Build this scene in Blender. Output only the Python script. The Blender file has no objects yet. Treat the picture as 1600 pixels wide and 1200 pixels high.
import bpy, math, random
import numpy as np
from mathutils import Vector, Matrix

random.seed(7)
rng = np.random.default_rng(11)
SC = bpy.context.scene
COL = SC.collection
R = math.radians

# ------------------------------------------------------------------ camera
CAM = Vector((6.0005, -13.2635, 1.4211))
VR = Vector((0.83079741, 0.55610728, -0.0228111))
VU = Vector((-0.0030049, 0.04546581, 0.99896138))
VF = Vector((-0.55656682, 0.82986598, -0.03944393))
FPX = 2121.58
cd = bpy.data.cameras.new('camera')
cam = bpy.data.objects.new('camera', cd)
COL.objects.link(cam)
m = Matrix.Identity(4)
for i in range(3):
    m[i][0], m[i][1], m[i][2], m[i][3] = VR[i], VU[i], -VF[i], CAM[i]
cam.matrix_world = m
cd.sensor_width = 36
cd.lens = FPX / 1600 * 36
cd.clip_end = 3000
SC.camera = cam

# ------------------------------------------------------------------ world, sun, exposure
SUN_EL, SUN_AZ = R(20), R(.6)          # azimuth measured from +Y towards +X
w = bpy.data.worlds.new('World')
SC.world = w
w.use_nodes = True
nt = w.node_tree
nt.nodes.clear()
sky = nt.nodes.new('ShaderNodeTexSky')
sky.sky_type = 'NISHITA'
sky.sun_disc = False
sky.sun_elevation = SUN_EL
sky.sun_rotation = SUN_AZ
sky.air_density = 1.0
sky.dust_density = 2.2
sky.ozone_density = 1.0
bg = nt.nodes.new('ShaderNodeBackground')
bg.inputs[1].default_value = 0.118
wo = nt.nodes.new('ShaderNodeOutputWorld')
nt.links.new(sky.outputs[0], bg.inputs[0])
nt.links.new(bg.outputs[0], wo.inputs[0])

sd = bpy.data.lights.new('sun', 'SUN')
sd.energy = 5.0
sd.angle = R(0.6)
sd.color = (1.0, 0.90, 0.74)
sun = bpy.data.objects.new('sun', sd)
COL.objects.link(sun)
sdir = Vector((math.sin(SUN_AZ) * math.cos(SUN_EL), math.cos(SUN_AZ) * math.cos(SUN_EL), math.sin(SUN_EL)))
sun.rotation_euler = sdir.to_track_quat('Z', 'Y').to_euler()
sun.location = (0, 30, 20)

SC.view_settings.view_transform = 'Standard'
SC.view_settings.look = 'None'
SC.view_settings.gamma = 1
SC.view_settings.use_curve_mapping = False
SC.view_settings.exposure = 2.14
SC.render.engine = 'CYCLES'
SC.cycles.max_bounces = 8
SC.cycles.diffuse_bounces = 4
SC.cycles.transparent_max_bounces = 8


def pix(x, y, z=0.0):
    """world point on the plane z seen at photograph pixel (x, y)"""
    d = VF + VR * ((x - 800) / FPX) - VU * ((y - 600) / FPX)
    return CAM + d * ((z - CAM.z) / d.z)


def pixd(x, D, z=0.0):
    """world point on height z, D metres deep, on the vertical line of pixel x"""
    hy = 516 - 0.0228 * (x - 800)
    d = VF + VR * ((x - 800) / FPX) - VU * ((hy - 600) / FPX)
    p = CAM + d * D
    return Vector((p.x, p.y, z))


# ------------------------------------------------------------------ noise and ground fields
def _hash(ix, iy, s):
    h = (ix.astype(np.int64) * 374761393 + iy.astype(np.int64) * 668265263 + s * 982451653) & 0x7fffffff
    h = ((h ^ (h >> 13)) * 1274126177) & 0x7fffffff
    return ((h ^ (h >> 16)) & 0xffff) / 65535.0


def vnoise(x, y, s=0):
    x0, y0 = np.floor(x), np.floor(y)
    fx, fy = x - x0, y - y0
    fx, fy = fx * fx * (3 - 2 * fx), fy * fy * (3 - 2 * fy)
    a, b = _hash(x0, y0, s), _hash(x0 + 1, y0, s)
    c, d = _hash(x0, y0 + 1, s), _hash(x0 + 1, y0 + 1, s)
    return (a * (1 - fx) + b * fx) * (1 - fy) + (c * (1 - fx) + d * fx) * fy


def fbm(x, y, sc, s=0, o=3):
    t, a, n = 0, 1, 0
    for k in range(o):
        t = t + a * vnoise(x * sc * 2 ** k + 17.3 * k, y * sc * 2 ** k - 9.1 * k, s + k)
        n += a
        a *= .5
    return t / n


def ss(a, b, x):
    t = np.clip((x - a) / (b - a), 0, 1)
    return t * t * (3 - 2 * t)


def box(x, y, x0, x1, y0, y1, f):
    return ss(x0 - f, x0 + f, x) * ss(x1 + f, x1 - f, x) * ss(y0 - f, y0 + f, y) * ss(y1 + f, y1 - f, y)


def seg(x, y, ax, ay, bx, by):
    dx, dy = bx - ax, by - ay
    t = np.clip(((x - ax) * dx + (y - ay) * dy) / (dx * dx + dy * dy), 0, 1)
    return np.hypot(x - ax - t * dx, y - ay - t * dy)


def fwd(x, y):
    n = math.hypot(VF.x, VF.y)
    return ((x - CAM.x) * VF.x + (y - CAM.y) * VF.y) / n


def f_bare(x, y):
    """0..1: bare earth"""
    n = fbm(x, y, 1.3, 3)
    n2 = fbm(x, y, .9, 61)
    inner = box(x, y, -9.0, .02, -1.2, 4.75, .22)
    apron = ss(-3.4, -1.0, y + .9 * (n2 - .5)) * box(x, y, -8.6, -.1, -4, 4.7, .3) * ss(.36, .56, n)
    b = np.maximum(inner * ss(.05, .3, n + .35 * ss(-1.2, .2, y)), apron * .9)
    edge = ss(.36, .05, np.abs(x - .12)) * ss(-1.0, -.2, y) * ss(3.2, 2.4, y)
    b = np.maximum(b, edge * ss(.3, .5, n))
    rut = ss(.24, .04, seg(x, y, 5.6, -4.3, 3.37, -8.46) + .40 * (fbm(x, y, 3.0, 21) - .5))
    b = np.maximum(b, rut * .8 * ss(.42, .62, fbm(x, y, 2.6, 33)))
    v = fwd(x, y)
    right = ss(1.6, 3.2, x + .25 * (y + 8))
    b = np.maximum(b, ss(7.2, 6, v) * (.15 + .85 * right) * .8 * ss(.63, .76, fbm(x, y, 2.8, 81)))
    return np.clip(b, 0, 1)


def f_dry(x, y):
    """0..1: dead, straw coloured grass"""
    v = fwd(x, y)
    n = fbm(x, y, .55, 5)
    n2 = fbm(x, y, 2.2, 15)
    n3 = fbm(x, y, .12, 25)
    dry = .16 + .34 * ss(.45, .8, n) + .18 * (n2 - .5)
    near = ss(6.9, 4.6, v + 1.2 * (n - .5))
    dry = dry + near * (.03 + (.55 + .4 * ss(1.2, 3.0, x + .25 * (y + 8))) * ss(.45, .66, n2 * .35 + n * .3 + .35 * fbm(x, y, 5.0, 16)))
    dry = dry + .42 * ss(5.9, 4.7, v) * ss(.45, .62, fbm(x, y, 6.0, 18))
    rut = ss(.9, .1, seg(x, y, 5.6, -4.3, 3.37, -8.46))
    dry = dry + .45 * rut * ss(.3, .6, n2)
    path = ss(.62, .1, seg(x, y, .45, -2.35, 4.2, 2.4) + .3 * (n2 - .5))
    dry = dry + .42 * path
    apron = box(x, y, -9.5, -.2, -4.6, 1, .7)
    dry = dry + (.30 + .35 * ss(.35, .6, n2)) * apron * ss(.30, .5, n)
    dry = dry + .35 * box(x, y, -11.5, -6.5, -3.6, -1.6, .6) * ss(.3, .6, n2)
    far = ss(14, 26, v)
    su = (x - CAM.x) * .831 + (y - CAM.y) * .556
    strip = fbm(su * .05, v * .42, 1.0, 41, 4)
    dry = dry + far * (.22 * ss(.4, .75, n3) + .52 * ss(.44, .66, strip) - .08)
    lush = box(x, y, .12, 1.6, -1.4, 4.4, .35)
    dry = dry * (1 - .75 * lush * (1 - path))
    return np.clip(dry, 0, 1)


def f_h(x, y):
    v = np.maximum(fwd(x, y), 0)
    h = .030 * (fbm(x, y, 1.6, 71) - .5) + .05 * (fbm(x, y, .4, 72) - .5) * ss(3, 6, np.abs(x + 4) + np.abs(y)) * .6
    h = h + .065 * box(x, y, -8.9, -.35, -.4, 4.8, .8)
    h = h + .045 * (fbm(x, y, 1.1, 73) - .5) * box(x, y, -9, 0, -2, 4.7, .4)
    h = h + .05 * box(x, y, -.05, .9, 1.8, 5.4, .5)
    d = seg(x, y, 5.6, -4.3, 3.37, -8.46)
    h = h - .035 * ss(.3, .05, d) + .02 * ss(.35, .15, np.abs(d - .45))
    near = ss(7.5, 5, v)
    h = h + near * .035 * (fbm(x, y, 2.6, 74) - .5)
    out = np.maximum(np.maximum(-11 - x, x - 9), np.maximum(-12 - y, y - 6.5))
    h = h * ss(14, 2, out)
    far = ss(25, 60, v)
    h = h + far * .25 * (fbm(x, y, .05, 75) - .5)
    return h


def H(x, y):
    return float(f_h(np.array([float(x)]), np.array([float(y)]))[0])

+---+

Quote exactly the first line of the data and every line after it through the one holding "SC.camera = cam".

Build this scene in Blender. Output only the Python script. The Blender file has no objects yet. Treat the picture as 1600 pixels wide and 1200 pixels high.
import bpy, math, random
import numpy as np
from mathutils import Vector, Matrix

random.seed(7)
rng = np.random.default_rng(11)
SC = bpy.context.scene
COL = SC.collection
R = math.radians

# ------------------------------------------------------------------ camera
CAM = Vector((6.0005, -13.2635, 1.4211))
VR = Vector((0.83079741, 0.55610728, -0.0228111))
VU = Vector((-0.0030049, 0.04546581, 0.99896138))
VF = Vector((-0.55656682, 0.82986598, -0.03944393))
FPX = 2121.58
cd = bpy.data.cameras.new('camera')
cam = bpy.data.objects.new('camera', cd)
COL.objects.link(cam)
m = Matrix.Identity(4)
for i in range(3):
    m[i][0], m[i][1], m[i][2], m[i][3] = VR[i], VU[i], -VF[i], CAM[i]
cam.matrix_world = m
cd.sensor_width = 36
cd.lens = FPX / 1600 * 36
cd.clip_end = 3000
SC.camera = cam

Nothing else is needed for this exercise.